§ **Dataset content**
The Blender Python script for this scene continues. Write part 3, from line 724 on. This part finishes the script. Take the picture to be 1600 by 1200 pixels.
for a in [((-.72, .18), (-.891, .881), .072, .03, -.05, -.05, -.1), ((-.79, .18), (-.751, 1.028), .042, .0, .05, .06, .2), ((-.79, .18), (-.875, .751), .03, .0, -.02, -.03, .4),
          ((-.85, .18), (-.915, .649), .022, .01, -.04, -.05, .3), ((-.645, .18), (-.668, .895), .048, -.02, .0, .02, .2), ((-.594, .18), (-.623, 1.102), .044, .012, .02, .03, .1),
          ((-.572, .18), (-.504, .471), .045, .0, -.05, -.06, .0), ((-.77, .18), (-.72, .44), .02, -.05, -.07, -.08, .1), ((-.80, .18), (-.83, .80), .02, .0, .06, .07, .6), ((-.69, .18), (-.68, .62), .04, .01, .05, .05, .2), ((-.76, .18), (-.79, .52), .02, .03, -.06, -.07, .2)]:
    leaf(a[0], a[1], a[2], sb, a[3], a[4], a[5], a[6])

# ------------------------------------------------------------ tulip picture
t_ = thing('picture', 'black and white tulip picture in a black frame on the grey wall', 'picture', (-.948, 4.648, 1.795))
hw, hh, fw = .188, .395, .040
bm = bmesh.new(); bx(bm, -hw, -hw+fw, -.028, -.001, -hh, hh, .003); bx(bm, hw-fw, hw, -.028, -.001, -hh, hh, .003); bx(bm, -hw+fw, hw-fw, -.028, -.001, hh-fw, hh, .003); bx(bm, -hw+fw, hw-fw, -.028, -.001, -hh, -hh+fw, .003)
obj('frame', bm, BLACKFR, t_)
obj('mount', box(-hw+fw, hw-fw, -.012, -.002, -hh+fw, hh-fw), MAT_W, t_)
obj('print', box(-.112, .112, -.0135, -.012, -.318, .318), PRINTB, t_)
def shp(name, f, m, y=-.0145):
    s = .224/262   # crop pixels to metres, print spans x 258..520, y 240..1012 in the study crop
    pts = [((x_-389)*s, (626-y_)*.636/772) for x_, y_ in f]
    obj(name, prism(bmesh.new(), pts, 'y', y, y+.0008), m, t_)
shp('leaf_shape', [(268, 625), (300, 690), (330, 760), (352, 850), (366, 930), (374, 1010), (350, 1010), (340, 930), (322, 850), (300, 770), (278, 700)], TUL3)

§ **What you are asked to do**
Write out the whole listing exactly.

§ **Result of this task**
The Blender Python script for this scene continues. Write part 3, from line 724 on. This part finishes the script. Take the picture to be 1600 by 1200 pixels.
for a in [((-.72, .18), (-.891, .881), .072, .03, -.05, -.05, -.1), ((-.79, .18), (-.751, 1.028), .042, .0, .05, .06, .2), ((-.79, .18), (-.875, .751), .03, .0, -.02, -.03, .4),
          ((-.85, .18), (-.915, .649), .022, .01, -.04, -.05, .3), ((-.645, .18), (-.668, .895), .048, -.02, .0, .02, .2), ((-.594, .18), (-.623, 1.102), .044, .012, .02, .03, .1),
          ((-.572, .18), (-.504, .471), .045, .0, -.05, -.06, .0), ((-.77, .18), (-.72, .44), .02, -.05, -.07, -.08, .1), ((-.80, .18), (-.83, .80), .02, .0, .06, .07, .6), ((-.69, .18), (-.68, .62), .04, .01, .05, .05, .2), ((-.76, .18), (-.79, .52), .02, .03, -.06, -.07, .2)]:
    leaf(a[0], a[1], a[2], sb, a[3], a[4], a[5], a[6])

# ------------------------------------------------------------ tulip picture
t_ = thing('picture', 'black and white tulip picture in a black frame on the grey wall', 'picture', (-.948, 4.648, 1.795))
hw, hh, fw = .188, .395, .040
bm = bmesh.new(); bx(bm, -hw, -hw+fw, -.028, -.001, -hh, hh, .003); bx(bm, hw-fw, hw, -.028, -.001, -hh, hh, .003); bx(bm, -hw+fw, hw-fw, -.028, -.001, hh-fw, hh, .003); bx(bm, -hw+fw, hw-fw, -.028, -.001, -hh, -hh+fw, .003)
obj('frame', bm, BLACKFR, t_)
obj('mount', box(-hw+fw, hw-fw, -.012, -.002, -hh+fw, hh-fw), MAT_W, t_)
obj('print', box(-.112, .112, -.0135, -.012, -.318, .318), PRINTB, t_)
def shp(name, f, m, y=-.0145):
    s = .224/262   # crop pixels to metres, print spans x 258..520, y 240..1012 in the study crop
    pts = [((x_-389)*s, (626-y_)*.636/772) for x_, y_ in f]
    obj(name, prism(bmesh.new(), pts, 'y', y, y+.0008), m, t_)
shp('leaf_shape', [(268, 625), (300, 690), (330, 760), (352, 850), (366, 930), (374, 1010), (350, 1010), (340, 930), (322, 850), (300, 770), (278, 700)], TUL3)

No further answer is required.